Photo: Dankc Adventure/Shutterstock

Turkmenistan's Infamous 'Gates of Hell' May Finally Close

Turkmenistan News
by Morgane Croissant Jan 12, 2022

In 1971, Soviet scientists looking for oil in the Karakum Desert of Turkmenistan accidentally created what became one of the country’s most popular tourist attractions and one of the world’s most bizarre places: The “Gates of Hell.”

While drilling for oil, they hit a large cavern filled with natural gas, causing the ground to collapse into a giant hole and the rig to fall inside. In the hope that the dangerous methane gas escaping from the pit they created would burn off quickly, the scientists set fire to it. It’s been over 50 years since, and the flaming crater is still very much burning.

Photo: Iwanami Photos/Shutterstock

But if the president of Turkmenistan, Gurbanguly Berdimuhamedow, has anything to do with it, the end is near for the Gates of Hell (or, as Berdimuhamedow officially renamed the crater in 2018, the “Shining of Karakum”).

In a televised announcement on January 8, 2022, Berdimuhamedow instructed officials to find a solution to put out the fire, citing concerns for the environment, the health of the people living nearby, and the loss of an economic opportunity.

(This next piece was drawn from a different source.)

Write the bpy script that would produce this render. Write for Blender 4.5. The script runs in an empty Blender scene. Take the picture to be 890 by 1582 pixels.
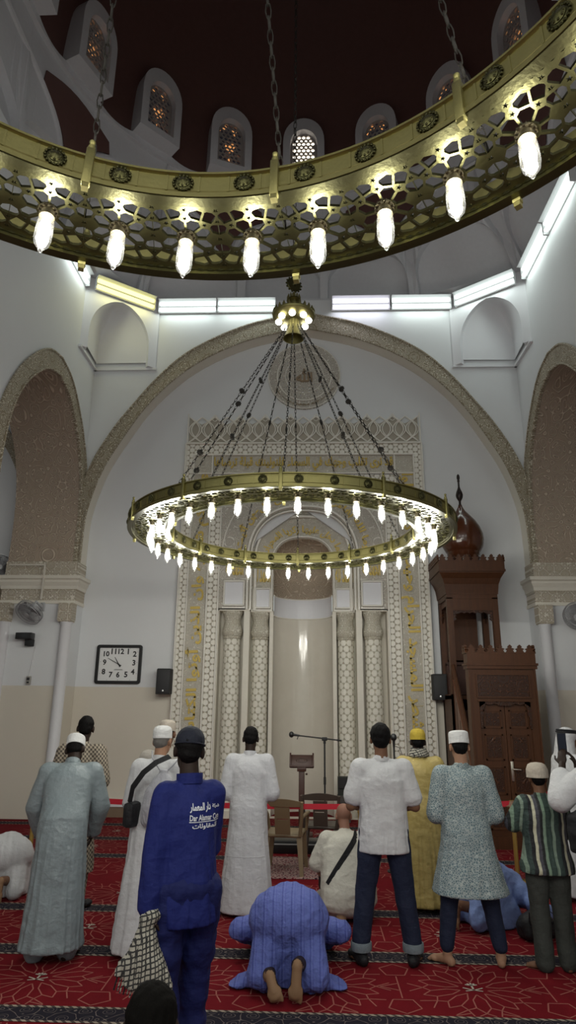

“We are losing valuable natural resources for which we could get significant profits and use them for improving the well-being of our people,” he said during his television appearance, the Associated Press reports.

Back in August 2019, when Berdimuhamedow was filmed doing donuts next to the gas crater in a rally car, he did not seem too bothered about its existence, but it’s clear he’s had a change of heart since then.

If you want to see The Gates of Hell in all of its 230-foot-wide, 65-foot-deep flaming glory, then it’s now or never. Just know that getting a visa to Turkmenistan is not a walk in the park, as the country has been called “the new North Korea of travel“.